Despite Chairman Lord Burns’s 2003 pronouncement at the conclusion of the government Inquiry into Hunting with Dogs—that the committee did not find hunting to be cruel—a prohibition on hunting was inevitable. The Hunting Act was passed and became effective in 2004.

“The debate had nothing to do with logic, evidence or animal welfare. It was instead an obsessive and bigoted attack on a group of people who were perceived to be carrying out the activity,” Bonner wrote.

Although Prime Minister David Cameron campaigned on a promise to bring the Hunting Act back to Parliament for a vote, hunt supporters have been reluctant to test their strength in light of polls which show up to eighty percent of the population still in favor of the ban.

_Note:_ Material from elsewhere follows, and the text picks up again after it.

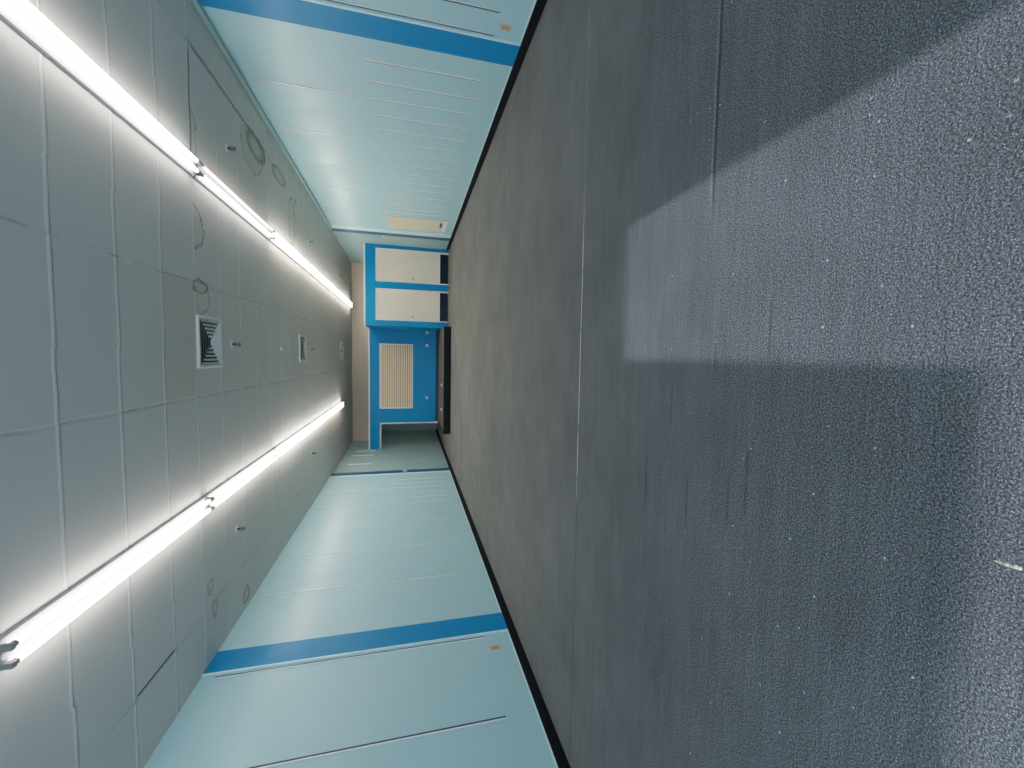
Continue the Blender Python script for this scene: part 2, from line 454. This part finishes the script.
# ------------------------------------------------------------------ ceiling diffusers
def make_vent():
    t = bpy.data.objects.new('ceiling_vent', None); COL.objects.link(t)
    a = .24; f = .030; z = -.022
    bxo('frame', MPL, t, (-a, a, -a, -a+f, z, 0), (-a, a, a-f, a, z, 0), (-a, -a+f, -a+f, a-f, z, 0), (a-f, a, -a+f, a-f, z, 0), bevel=.004)
    bxo('backing', MDK, t, (-a+f, a-f, -a+f, a-f, -.003, -.001))
    bm = bmesh.new(); bk = bmesh.new(); n = 6; R0 = a-f
    for i in range(n):
        ro = R0*(1 - i/n) - .004; ri = ro - R0/n*.85
        if ri < .008: ri = .008
        for b_, dz in ((bm, 0.), (bk, .002)):
            q = [[b_.verts.new((sx*r, sy*r, zz+dz)) for sx, sy in ((-1,-1),(1,-1),(1,1),(-1,1))] for r, zz in ((ro, -.028), (ri+.010, -.006))]
            for j in range(4):
                k = (j+1) % 4
                b_.faces.new((q[0][j], q[0][k], q[1][k], q[1][j]))
    obj('louvre_shade', bk, MDK, t)  # dark sheets above the blades, put in as the shade between them
    obj('louvre_rings', bm, MPL, t)
    return t
vp = make_vent()
for k, (y, lab) in enumerate(((4.53, 'square white ceiling diffuser with nested louvres, nearest to camera'),
                              (8.13, 'middle square white ceiling diffuser between the light rows'),
                              (12.7, 'farthest square white ceiling diffuser, close to the beige wall'))):
    o = vp if k == 0 else copy_tree(vp)
    o.location = (.088, y, H); tag(o, lab, 'vent', 'square ceiling diffusers')

# sprinklers
def make_sprinkler():
    t = bpy.data.objects.new('fire_sprinkler', None); COL.objects.link(t)
    bm = bmesh.new(); rod(bm, (0, 0, 0), (0, 0, -.010), .042, .030, 20); obj('escutcheon', bm, MPL, t)
    bm = bmesh.new(); rod(bm, (0, 0, -.010), (0, 0, -.035), .014)
    for s in (-1, 1):
        rod(bm, (s*.012, 0, -.033), (s*.020, 0, -.055), .004, n=8); rod(bm, (s*.020, 0, -.055), (s*.004, 0, -.078), .004, n=8)
    rod(bm, (0, 0, -.035), (0, 0, -.074), .005, n=8)
    obj('frame_arms', bm, MBRASS, t)
    bm = bmesh.new(); rod(bm, (0, 0, -.074), (0, 0, -.079), .008, .024, 16); obj('deflector', bm, MBRASS, t)
    return t
sp = make_sprinkler(); k = 0
for y, dist in ((5.06, 'near'), (8.72, 'middle'), (12.35, 'far')):
    for x, side in ((2.13, 'right wall side'), (.085, 'centre line of ceiling'), (-1.96, 'left wall side')):
        o = sp if k == 0 else copy_tree(sp); k += 1
        o.location = (x, y, H)
        tag(o, 'small ceiling sprinkler head on the %s, in the %s cross row' % (side, dist), 'sprinkler', 'sprinkler heads on the ceiling')
bm = bmesh.new(); rod(bm, (.06, 6.83, H), (.06, 6.83, H-.02), .032, .026, 20)
o = obj('smoke_detector', bm, MPL); tag(o, 'tiny round white cap on ceiling between two square diffusers', 'detector')

# ------------------------------------------------------------------ wood splinter on the carpet
M = Mat('splinter_wood', (.8, .74, .6), .6); X, Y, Z = M.xyz()
M.color(M.mix(M.noise(M.vec(X*30, Y*200, Z*60), 1., 3.).ramp(.4, .6), (.42, .33, .2), (.95, .92, .85))); MWOOD = M.m
bm = bmesh.new()
prof = [(-.040, .0012, .002), (-.026, .0045, .004), (.0, .0060, .005), (.024, .0072, .006), (.036, .0065, .005), (.042, .003, .003)]
rings = []
for i, (x, w, h) in enumerate(prof):
    j = .0012*math.sin(i*2.3)
    rings.append([bm.verts.new(v) for v in ((x, -w+j, 0), (x, -w*.7+j, h), (x+.001, w*.5+j, h*.8), (x, w+j, 0))])
for a, b in zip(rings[:-1], rings[1:]):
    for i in range(4): bm.faces.new((a[i], a[(i+1) % 4], b[(i+1) % 4], b[i]))
bm.faces.new(rings[0][::-1]); bm.faces.new(rings[-1]); bmesh.ops.recalc_face_normals(bm, faces=bm.faces[:])
o = obj('wood_splinter', bm, MWOOD); tag(o, 'pale split wood splinter lying on the grey carpet', 'splinter')
o.location = (-.394, .527, .0005)
o.rotation_euler = (0, 0, math.radians(-86)); o.scale = (.5, .62, .6)

# ------------------------------------------------------------------ light
def area(name, loc, rot, sx, sy, power, col):
    l = bpy.data.lights.new(name, 'AREA'); l.shape = 'RECTANGLE'; l.size = sx; l.size_y = sy; l.energy = power; l.color = col
    o = bpy.data.objects.new(name, l); COL.objects.link(o); o.location = loc; o.rotation_euler = rot; return o
EL = math.atan(.516)
s = bpy.data.lights.new('daylight_sun', 'SUN'); s.energy = 2.4; s.angle = math.radians(.7); s.color = (.86, .91, 1.)
so = bpy.data.objects.new('daylight_sun', s); COL.objects.link(so)
so.rotation_euler = Vector((0, math.cos(EL), -math.sin(EL))).to_track_quat('-Z', 'Y').to_euler()
area('window_light', (-1.5, YB-.12, .67), (math.radians(90), 0, 0), 2.9, 1.3, 42, (.66, .85, 1.))
area('doorway_light', (.335, YB-.12, 1.05), (math.radians(90), 0, 0), .72, 2.05, 34, (.66, .85, 1.))

w = bpy.data.worlds.new('World'); sc.world = w; w.use_nodes = True
bg = w.node_tree.nodes['Background']; bg.inputs[0].default_value = (.6, .75, 1., 1); bg.inputs[1].default_value = .6

# ------------------------------------------------------------------ camera (held sideways: ceiling to the left of the frame)
F, yaw, pitch, roll = 411.366, -.0669, -.2482, .0018
cyw, syw, cp, sp_ = math.cos(yaw), math.sin(yaw), math.cos(pitch), math.sin(pitch)
f = Vector((syw*cp, cyw*cp, sp_)); r = Vector((cyw, -syw, 0)); u = r.cross(f)
c_, s_ = math.cos(roll), math.sin(roll)
r, u = c_*r + s_*u, -s_*r + c_*u
cam = bpy.data.cameras.new('camera'); cam.sensor_width = 36.; cam.lens = F/1024*36.; cam.clip_start = .02
co = bpy.data.objects.new('camera', cam); COL.objects.link(co)
m3 = Matrix((-u, r, -f)).transposed()
co.matrix_world = Matrix.Translation((0, 0, CAMZ)) @ m3.to_4x4()
sc.camera = co

sc.view_settings.view_transform = 'Standard'
sc.view_settings.look = 'None'
sc.view_settings.exposure = 0.
vs = sc.view_settings; vs.use_curve_mapping = True
cm = vs.curve_mapping; cm.white_level = (4., 4., 4.); cm.use_clip = False
cu = cm.curves[3]
for x, y in ((.02, .125), (.0625, .34), (.125, .54), (.25, .76), (.5, .92)): cu.points.new(x, y)
cm.update()
sc.cycles.use_denoising = True
sc.cycles.max_bounces = 8; sc.cycles.diffuse_bounces = 6
sc.cycles.caustics_reflective = False; sc.cycles.caustics_refractive = False
sc.cycles.sample_clamp_indirect = 4.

In fact, anti-hunting groups are even challenging Cameron to carry out his pledge for a free vote over the hunting ban.

Bring it on, said Barney White-Spunner, Executive Chairman of the Countryside Alliance, in the Independent, arguing that the Act has been shown to be unjust and unworkable.

“Tackling the failed Hunting Act is a matter of trust between David Cameron, the coalition Government and the countryside. In three and a half years the Government has done nothing to address this illiberal, unjust and divisive law. Doing nothing is not an acceptable option.”

In its eight-year lifetime, the Hunting Act has resulted in forty-eight convictions, as foxhunting has continued to flourish, albeit in a modified form.